Steroids can provide a shortcut, but they are dangerous. You are better off taking the time to build muscle safely and naturally.

To safely and effectively build muscle, you will have to adhere to a strict regimen of not just lifting, but also diet and rest. The commitment to bodybuilding goes beyond a commitment to spending time at the gym. It is a lifestyle change.

The keyword in bodybuilding is technique. Proper technique can and will make all the difference when it comes to your personal safety, but its benefits go well beyond that.

Utilizing correct techniques will ensure that your hard work ultimately pays off, that you build muscle and definition where and how you want, and that lifting improves all aspects of your life without damaging other aspects of your health.
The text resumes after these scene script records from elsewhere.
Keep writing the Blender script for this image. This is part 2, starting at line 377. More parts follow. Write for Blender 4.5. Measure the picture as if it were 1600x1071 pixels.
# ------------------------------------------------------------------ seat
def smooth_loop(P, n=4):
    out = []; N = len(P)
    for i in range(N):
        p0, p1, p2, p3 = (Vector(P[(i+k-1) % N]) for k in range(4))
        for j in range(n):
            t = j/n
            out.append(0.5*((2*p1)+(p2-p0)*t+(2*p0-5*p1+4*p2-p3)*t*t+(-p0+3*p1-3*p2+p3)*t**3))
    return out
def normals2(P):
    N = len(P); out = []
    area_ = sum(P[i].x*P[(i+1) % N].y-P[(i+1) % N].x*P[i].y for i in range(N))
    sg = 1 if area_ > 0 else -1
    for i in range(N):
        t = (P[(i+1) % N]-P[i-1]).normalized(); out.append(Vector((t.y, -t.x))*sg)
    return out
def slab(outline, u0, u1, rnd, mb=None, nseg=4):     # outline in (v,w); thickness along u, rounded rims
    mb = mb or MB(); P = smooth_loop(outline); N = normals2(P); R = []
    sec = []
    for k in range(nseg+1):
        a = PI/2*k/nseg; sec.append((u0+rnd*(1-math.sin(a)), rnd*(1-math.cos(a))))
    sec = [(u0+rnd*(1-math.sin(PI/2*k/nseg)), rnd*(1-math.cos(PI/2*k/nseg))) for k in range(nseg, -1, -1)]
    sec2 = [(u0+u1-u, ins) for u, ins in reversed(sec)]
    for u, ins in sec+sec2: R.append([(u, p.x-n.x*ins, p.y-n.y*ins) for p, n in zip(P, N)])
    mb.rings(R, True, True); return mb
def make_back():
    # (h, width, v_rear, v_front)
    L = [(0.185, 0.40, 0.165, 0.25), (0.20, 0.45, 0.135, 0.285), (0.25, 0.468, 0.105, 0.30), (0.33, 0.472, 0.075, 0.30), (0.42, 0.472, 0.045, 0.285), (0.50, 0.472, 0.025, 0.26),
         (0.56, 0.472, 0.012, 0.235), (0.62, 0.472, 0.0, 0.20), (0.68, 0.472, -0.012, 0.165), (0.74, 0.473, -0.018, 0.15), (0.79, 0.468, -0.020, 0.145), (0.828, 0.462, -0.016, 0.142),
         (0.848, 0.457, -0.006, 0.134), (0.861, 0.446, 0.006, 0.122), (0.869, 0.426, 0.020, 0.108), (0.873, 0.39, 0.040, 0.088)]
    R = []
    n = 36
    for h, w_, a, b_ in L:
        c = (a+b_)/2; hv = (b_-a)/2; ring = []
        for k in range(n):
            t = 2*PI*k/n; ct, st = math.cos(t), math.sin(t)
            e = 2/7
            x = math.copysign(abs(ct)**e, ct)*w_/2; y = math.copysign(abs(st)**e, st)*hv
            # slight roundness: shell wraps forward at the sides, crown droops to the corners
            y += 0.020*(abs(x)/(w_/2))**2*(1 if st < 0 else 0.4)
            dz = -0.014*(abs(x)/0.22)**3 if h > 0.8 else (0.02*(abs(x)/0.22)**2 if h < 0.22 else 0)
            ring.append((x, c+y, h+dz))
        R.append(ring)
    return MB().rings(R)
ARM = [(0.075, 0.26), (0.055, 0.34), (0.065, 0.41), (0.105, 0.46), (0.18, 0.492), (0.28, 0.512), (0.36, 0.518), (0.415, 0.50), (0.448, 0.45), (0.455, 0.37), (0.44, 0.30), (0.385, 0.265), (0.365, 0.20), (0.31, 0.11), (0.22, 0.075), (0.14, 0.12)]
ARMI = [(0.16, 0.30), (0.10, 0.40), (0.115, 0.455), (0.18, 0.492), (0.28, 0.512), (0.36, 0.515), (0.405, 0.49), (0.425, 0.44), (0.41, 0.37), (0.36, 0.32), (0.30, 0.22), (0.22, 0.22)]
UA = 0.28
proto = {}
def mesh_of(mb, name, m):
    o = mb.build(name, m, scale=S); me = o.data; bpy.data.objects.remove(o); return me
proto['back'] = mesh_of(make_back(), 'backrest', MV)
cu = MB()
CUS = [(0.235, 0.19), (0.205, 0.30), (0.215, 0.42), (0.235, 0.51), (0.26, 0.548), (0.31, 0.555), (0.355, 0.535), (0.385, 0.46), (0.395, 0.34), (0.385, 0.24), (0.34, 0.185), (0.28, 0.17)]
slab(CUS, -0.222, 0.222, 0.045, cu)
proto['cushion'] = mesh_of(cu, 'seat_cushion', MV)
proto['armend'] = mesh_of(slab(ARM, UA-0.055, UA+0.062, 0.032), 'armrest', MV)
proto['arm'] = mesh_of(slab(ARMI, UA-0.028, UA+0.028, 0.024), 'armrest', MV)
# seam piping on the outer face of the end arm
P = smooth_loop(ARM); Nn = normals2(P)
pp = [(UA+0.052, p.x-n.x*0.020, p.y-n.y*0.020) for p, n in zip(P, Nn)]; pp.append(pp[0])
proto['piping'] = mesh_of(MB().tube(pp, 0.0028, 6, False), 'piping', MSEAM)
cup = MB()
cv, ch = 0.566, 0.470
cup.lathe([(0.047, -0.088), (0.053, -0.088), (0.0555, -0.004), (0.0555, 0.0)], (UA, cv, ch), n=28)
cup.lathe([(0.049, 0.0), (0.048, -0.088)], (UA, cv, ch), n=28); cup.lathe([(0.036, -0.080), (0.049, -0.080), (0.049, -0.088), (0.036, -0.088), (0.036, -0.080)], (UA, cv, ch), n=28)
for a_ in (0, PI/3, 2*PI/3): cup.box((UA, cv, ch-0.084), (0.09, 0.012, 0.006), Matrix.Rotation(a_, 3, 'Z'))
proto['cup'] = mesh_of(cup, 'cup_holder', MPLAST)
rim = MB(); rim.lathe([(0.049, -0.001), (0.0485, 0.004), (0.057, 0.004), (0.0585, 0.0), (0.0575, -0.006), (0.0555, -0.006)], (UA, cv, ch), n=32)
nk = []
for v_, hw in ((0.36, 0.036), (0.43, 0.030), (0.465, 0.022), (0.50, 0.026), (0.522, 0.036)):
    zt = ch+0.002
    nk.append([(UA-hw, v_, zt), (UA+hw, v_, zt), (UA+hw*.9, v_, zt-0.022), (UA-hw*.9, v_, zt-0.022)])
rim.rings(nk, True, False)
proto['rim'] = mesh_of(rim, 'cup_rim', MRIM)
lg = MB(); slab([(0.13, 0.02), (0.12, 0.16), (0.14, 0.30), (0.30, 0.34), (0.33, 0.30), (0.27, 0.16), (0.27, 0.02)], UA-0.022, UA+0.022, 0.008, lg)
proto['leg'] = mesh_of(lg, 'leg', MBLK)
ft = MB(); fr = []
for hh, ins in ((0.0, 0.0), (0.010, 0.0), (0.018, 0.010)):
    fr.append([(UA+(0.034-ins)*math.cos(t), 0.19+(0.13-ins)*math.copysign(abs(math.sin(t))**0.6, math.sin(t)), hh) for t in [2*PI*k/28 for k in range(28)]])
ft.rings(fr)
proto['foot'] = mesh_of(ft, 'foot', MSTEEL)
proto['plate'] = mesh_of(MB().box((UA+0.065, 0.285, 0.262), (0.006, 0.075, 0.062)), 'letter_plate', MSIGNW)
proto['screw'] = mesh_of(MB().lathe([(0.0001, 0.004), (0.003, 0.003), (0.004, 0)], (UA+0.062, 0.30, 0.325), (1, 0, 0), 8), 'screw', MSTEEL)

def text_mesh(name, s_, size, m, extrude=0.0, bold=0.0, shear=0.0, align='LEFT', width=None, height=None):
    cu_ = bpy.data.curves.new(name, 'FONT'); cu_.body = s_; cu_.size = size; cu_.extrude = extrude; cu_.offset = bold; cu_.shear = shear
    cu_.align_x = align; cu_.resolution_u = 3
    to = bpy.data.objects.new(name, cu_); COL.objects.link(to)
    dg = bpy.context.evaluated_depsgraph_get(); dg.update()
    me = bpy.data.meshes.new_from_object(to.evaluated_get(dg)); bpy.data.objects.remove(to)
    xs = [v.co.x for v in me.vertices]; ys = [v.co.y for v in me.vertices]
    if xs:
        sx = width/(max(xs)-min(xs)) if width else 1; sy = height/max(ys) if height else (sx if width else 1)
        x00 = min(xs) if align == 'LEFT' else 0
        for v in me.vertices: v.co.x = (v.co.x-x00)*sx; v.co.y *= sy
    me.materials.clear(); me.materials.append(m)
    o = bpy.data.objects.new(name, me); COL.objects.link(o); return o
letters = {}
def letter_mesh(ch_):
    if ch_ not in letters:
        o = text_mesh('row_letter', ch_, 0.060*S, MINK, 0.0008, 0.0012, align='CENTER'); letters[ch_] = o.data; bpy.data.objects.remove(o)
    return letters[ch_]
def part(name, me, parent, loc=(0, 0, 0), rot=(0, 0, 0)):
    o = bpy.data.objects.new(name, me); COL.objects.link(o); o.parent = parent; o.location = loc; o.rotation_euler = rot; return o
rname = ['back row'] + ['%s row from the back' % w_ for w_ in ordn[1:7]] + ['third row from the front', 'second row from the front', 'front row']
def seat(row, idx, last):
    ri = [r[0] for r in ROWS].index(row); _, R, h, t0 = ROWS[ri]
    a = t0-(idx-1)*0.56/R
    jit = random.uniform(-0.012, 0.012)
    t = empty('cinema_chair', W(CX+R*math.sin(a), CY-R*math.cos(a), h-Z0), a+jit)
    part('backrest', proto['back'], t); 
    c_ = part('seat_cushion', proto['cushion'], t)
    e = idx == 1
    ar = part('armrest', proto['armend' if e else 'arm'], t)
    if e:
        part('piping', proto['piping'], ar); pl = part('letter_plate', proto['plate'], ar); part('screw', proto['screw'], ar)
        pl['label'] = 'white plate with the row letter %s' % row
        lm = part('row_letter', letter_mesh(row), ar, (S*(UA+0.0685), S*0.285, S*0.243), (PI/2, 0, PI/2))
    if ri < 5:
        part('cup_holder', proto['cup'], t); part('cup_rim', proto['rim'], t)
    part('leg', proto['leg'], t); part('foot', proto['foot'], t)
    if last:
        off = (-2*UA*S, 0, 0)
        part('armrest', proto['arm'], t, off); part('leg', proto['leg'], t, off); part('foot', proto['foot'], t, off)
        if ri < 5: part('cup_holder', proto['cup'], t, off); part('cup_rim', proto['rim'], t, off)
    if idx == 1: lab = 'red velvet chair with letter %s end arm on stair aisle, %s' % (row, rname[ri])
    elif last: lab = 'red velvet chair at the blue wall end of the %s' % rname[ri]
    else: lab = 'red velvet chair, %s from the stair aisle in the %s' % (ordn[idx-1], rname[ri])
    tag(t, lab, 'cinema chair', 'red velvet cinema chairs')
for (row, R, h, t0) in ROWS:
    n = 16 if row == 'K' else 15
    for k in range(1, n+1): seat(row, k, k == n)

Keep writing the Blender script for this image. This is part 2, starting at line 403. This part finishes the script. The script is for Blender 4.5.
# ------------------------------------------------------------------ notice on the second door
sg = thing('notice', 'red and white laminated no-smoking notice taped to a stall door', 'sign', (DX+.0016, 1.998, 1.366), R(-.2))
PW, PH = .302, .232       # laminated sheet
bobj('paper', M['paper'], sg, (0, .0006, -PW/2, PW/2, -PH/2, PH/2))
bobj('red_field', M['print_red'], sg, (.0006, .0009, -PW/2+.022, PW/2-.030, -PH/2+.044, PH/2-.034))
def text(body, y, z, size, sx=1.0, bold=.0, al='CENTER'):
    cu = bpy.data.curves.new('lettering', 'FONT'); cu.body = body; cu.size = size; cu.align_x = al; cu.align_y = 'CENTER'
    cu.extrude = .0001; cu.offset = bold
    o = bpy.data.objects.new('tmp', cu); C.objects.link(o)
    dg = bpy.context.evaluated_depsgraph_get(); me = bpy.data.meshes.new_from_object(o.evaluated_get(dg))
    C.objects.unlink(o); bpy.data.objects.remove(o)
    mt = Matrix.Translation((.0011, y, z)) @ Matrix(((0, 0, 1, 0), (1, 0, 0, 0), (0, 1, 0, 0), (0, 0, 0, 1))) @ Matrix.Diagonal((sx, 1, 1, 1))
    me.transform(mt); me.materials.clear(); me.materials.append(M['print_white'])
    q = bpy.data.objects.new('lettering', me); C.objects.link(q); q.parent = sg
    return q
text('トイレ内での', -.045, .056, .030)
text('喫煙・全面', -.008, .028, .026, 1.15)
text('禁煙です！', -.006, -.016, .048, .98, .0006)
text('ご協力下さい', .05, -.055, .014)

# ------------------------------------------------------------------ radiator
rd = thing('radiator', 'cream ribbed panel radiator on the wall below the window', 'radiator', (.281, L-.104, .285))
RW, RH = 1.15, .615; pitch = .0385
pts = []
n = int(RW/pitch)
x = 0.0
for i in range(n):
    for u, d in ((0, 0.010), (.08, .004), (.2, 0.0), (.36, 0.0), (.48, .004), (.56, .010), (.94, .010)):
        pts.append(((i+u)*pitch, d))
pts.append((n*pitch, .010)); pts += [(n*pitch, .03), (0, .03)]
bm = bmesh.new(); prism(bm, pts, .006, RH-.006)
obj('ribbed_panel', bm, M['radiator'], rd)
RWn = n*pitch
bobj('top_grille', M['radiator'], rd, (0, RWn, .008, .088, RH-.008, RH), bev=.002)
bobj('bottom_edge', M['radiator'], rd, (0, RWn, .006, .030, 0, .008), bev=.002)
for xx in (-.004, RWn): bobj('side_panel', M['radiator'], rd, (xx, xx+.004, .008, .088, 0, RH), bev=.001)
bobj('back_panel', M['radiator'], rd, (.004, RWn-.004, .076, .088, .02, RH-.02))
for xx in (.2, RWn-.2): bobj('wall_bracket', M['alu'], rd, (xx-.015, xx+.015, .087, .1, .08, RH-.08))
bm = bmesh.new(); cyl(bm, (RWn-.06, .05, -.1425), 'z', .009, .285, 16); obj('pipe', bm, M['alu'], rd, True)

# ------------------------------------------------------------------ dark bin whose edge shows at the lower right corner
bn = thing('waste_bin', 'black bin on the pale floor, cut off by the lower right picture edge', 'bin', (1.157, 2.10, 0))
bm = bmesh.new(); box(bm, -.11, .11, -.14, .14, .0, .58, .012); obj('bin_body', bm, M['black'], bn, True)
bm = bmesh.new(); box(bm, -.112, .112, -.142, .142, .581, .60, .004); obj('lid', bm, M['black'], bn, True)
Employing the right techniques starts with understanding what techniques are wrong and why.

Think of it as a variation on the saying “know thy enemy.” If you know what won’t work when it comes to diet, exercise, and drink, then it will be easier for you to stay on the path of things that do work. Here are ten muscle building mistakes that you should avoid at all costs.

1. Skipping the basics

For many amateur lifters, an average routine consists of countless sets of isolation exercises from every imaginable angle. They figure that since more can only be better, they can achieve their desired growth by simply pummeling each muscle group into submission.

Unfortunately, if they achieve anything at all, it will probably be a severe state of over-training, with only minimal gains.

Over-training occurs when muscles are stressed for extended periods of time without adequate rest and thus aren’t able to heal properly.

There are two ways to over-train a muscle. One is lifting too much and the other is lifting too often.

There’s a reason those basic compound movements that we’re all familiar with (like deadlifts and bench presses) are so universally effective. They force several muscle groups into action together, working even the smallest muscles that you can’t see and prompting your body to release more growth hormone.

If you’re so tired from leg extensions that you haven’t got the energy to spare for some squats, you’re missing out on some serious gains.

Note that over-training is not the same as overloading. Overloading is a technique in which you periodically increase either the intensity or the duration of an exercise (by no more than 10% in either case) for a short period of time. This is a legitimate muscle-building technique and one that, when used properly, can increase both strength and mass.

That said, overloading is an advanced technique that should only be used under guidance.